(3D scene scripts)
>>

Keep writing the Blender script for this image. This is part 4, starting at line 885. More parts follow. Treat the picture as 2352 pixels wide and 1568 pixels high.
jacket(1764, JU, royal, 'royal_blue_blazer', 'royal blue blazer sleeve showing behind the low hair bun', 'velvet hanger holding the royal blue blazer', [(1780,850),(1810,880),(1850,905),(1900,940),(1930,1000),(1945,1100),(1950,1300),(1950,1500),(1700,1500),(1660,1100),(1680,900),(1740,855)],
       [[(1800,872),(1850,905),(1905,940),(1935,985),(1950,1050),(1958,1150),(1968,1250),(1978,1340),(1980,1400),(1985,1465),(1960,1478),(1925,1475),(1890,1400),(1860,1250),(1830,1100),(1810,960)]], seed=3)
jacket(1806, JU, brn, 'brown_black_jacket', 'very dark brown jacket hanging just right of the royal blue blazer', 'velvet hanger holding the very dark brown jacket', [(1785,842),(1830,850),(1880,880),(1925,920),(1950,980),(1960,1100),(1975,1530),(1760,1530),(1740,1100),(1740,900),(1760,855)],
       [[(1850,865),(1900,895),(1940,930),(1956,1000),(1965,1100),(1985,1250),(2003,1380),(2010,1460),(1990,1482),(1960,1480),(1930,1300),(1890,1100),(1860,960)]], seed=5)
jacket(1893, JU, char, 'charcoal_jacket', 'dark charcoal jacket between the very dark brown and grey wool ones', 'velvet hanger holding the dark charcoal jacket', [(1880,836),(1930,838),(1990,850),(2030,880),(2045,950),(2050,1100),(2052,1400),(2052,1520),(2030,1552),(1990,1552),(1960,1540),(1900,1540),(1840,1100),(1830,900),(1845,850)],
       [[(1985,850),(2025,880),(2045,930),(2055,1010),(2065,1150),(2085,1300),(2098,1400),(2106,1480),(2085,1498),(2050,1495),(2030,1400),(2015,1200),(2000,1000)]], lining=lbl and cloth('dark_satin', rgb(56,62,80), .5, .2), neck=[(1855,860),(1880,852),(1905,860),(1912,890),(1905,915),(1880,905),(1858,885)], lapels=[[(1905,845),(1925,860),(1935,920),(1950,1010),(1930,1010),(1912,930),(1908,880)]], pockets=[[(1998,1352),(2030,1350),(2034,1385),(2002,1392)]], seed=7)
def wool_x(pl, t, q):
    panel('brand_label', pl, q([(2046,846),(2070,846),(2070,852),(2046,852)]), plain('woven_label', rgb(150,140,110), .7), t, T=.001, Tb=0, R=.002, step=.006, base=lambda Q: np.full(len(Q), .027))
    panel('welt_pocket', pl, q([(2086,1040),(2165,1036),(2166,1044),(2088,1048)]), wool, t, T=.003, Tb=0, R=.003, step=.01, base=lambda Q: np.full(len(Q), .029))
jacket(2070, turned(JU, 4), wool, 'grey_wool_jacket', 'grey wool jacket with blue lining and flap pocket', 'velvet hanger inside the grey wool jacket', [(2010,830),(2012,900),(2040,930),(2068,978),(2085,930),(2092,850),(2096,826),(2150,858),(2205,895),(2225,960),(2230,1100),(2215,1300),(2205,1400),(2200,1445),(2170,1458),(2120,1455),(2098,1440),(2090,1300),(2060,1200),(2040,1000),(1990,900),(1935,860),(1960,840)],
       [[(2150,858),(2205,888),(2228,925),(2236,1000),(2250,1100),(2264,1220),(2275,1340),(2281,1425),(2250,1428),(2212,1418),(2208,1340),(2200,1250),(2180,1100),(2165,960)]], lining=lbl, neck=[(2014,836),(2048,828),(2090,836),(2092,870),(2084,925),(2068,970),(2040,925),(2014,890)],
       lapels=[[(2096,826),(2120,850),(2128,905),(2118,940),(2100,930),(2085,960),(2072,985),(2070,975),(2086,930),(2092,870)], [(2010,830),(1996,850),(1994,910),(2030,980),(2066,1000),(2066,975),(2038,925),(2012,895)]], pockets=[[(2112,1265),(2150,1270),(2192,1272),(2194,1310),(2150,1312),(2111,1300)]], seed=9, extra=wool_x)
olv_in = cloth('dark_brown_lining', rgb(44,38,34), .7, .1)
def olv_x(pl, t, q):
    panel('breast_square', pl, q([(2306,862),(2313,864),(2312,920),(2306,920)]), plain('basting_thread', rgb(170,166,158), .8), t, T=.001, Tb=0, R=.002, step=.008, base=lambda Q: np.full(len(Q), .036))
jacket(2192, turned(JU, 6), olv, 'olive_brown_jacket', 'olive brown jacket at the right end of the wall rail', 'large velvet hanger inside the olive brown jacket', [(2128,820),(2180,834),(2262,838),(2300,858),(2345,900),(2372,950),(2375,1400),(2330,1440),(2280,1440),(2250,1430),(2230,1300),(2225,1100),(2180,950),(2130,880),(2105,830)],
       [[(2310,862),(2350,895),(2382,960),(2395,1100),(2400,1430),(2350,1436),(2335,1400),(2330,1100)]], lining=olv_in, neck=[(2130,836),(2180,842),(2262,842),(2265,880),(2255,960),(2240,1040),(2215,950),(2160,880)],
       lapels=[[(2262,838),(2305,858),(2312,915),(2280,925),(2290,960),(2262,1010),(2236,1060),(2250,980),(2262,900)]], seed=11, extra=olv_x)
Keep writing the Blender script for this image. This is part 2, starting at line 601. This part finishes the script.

<<

- [Stated task]: Above are some records. Print them all exactly.

- [Task solution]:
Keep writing the Blender script for this image. This is part 4, starting at line 885. More parts follow. Treat the picture as 2352 pixels wide and 1568 pixels high.
jacket(1764, JU, royal, 'royal_blue_blazer', 'royal blue blazer sleeve showing behind the low hair bun', 'velvet hanger holding the royal blue blazer', [(1780,850),(1810,880),(1850,905),(1900,940),(1930,1000),(1945,1100),(1950,1300),(1950,1500),(1700,1500),(1660,1100),(1680,900),(1740,855)],
       [[(1800,872),(1850,905),(1905,940),(1935,985),(1950,1050),(1958,1150),(1968,1250),(1978,1340),(1980,1400),(1985,1465),(1960,1478),(1925,1475),(1890,1400),(1860,1250),(1830,1100),(1810,960)]], seed=3)
jacket(1806, JU, brn, 'brown_black_jacket', 'very dark brown jacket hanging just right of the royal blue blazer', 'velvet hanger holding the very dark brown jacket', [(1785,842),(1830,850),(1880,880),(1925,920),(1950,980),(1960,1100),(1975,1530),(1760,1530),(1740,1100),(1740,900),(1760,855)],
       [[(1850,865),(1900,895),(1940,930),(1956,1000),(1965,1100),(1985,1250),(2003,1380),(2010,1460),(1990,1482),(1960,1480),(1930,1300),(1890,1100),(1860,960)]], seed=5)
jacket(1893, JU, char, 'charcoal_jacket', 'dark charcoal jacket between the very dark brown and grey wool ones', 'velvet hanger holding the dark charcoal jacket', [(1880,836),(1930,838),(1990,850),(2030,880),(2045,950),(2050,1100),(2052,1400),(2052,1520),(2030,1552),(1990,1552),(1960,1540),(1900,1540),(1840,1100),(1830,900),(1845,850)],
       [[(1985,850),(2025,880),(2045,930),(2055,1010),(2065,1150),(2085,1300),(2098,1400),(2106,1480),(2085,1498),(2050,1495),(2030,1400),(2015,1200),(2000,1000)]], lining=lbl and cloth('dark_satin', rgb(56,62,80), .5, .2), neck=[(1855,860),(1880,852),(1905,860),(1912,890),(1905,915),(1880,905),(1858,885)], lapels=[[(1905,845),(1925,860),(1935,920),(1950,1010),(1930,1010),(1912,930),(1908,880)]], pockets=[[(1998,1352),(2030,1350),(2034,1385),(2002,1392)]], seed=7)
def wool_x(pl, t, q):
    panel('brand_label', pl, q([(2046,846),(2070,846),(2070,852),(2046,852)]), plain('woven_label', rgb(150,140,110), .7), t, T=.001, Tb=0, R=.002, step=.006, base=lambda Q: np.full(len(Q), .027))
    panel('welt_pocket', pl, q([(2086,1040),(2165,1036),(2166,1044),(2088,1048)]), wool, t, T=.003, Tb=0, R=.003, step=.01, base=lambda Q: np.full(len(Q), .029))
jacket(2070, turned(JU, 4), wool, 'grey_wool_jacket', 'grey wool jacket with blue lining and flap pocket', 'velvet hanger inside the grey wool jacket', [(2010,830),(2012,900),(2040,930),(2068,978),(2085,930),(2092,850),(2096,826),(2150,858),(2205,895),(2225,960),(2230,1100),(2215,1300),(2205,1400),(2200,1445),(2170,1458),(2120,1455),(2098,1440),(2090,1300),(2060,1200),(2040,1000),(1990,900),(1935,860),(1960,840)],
       [[(2150,858),(2205,888),(2228,925),(2236,1000),(2250,1100),(2264,1220),(2275,1340),(2281,1425),(2250,1428),(2212,1418),(2208,1340),(2200,1250),(2180,1100),(2165,960)]], lining=lbl, neck=[(2014,836),(2048,828),(2090,836),(2092,870),(2084,925),(2068,970),(2040,925),(2014,890)],
       lapels=[[(2096,826),(2120,850),(2128,905),(2118,940),(2100,930),(2085,960),(2072,985),(2070,975),(2086,930),(2092,870)], [(2010,830),(1996,850),(1994,910),(2030,980),(2066,1000),(2066,975),(2038,925),(2012,895)]], pockets=[[(2112,1265),(2150,1270),(2192,1272),(2194,1310),(2150,1312),(2111,1300)]], seed=9, extra=wool_x)
olv_in = cloth('dark_brown_lining', rgb(44,38,34), .7, .1)
def olv_x(pl, t, q):
    panel('breast_square', pl, q([(2306,862),(2313,864),(2312,920),(2306,920)]), plain('basting_thread', rgb(170,166,158), .8), t, T=.001, Tb=0, R=.002, step=.008, base=lambda Q: np.full(len(Q), .036))
jacket(2192, turned(JU, 6), olv, 'olive_brown_jacket', 'olive brown jacket at the right end of the wall rail', 'large velvet hanger inside the olive brown jacket', [(2128,820),(2180,834),(2262,838),(2300,858),(2345,900),(2372,950),(2375,1400),(2330,1440),(2280,1440),(2250,1430),(2230,1300),(2225,1100),(2180,950),(2130,880),(2105,830)],
       [[(2310,862),(2350,895),(2382,960),(2395,1100),(2400,1430),(2350,1436),(2335,1400),(2330,1100)]], lining=olv_in, neck=[(2130,836),(2180,842),(2262,842),(2265,880),(2255,960),(2240,1040),(2215,950),(2160,880)],
       lapels=[[(2262,838),(2305,858),(2312,915),(2280,925),(2290,960),(2262,1010),(2236,1060),(2250,980),(2262,900)]], seed=11, extra=olv_x)
Keep writing the Blender script for this image. This is part 2, starting at line 601. This part finishes the script.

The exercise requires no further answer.